Letter to Karl Marx, March 5, 1866


ENGELS TO MARX

IN LONDON

Manchester, 5 March 1866

Dear Moor,[1]

Gumpert is décidément[2] of the opinion that, just as soon as your condition allows, you should go to the seaside for at least 4 weeks and in any case have a change of air. Now what do you think of that? Would you prefer to go to a seaside resort near here (Lytham, or Blackpool or New Brighton perhaps) or on the south coast? Make your MIND up about it, and if the former, then come up here. I shall raise the money for the purpose and, as I promised you, a bit more as well. These constantly recurring carbuncles have really just got to stop, or you will be unable either to work or to do anything else. So, you must reach a decision.

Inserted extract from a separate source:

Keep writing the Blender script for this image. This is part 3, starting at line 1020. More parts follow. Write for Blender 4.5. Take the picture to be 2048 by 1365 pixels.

You yourself disrupted my contributions for The Commonwealth by asking for something on Prussia as well as on the Polish business.[3] As a result, the one was interrupted and the other not completed in time either. I was suddenly collared to CANVASS for the money for the Schiller Institute[4] which I told you about, and that kept me off it every evening last week, and I have to go out again now.[5] I expect to have got that behind me in a fortnight but, at all events, to dispatch an article on Poland this week.

Fine revelations from Jamaica. And what an embarrassment they are to The Times, as well as Russell's resignation. The paper is going DOWN very rapidly.[6]

If possible, you must read the statement by the Cologne-Minden directors about their shady deal. They say that insofar as they are party to it, it is in law just a private arrangement; as soon as the King[7] ratifies it, he will have to sort out the constitutional side. In other words, the bourgeoisie in Cologne themselves do not want to

Kind regards to the LADIES.

Your

F. E.

  1. Eleanor Marx
  2. decidedly
  3. F. Engels, 'What Have the Working Classes to Do with Poland?'. See this volume, p. 228.
  4. The Schiller Institute, founded in Manchester in November 1859 in connection with the centenary of Friedrich Schiller's birth, strove to be a German emigre cultural and social centre. Engels was critical of the Institute, noted for its tendency to formalism and pedantry, and he initially kept aloof from it. But when certain changes were introduced into its Rules, he became a member of its Directorate in 1864. Later, as the President of the Institute, Engels devoted much time to it and exercised a considerable influence on its activities. In September 1868, while Engels was away from Manchester, the Institute invited Karl Vogt, who was connected with the Bonapartists and was slandering the proletarian revolutionaries, to deliver a lecture. Engels felt that his political reputation would be compromised if he remained President and so he left the Directorate. In April 1870 he was again elected a member of the Directorate of the Schiller Institute, but did not take an active part in it.
  5. See present edition, Vol. 20, pp. 402 04.
  6. A reference to the publication of the findings of the Parliamentary commission investigating the atrocities committed by the British army in suppressing the Negro rebellion in Jamaica (see Note 252). The commission condemned these actions. Initially supporting the colonialists, The Times later on had to heed public opinion: on 3 and 5 March 1866 (Nos. 25436 and 25437) it published editorials and reports in which the brutalities committed 'by persons wearing the English uniform' were denounced. The news of Russell's resignation turned to be premature. The Russell government resigned in June 1866, following the failure of Gladstone's Reform Bill (see Note 315).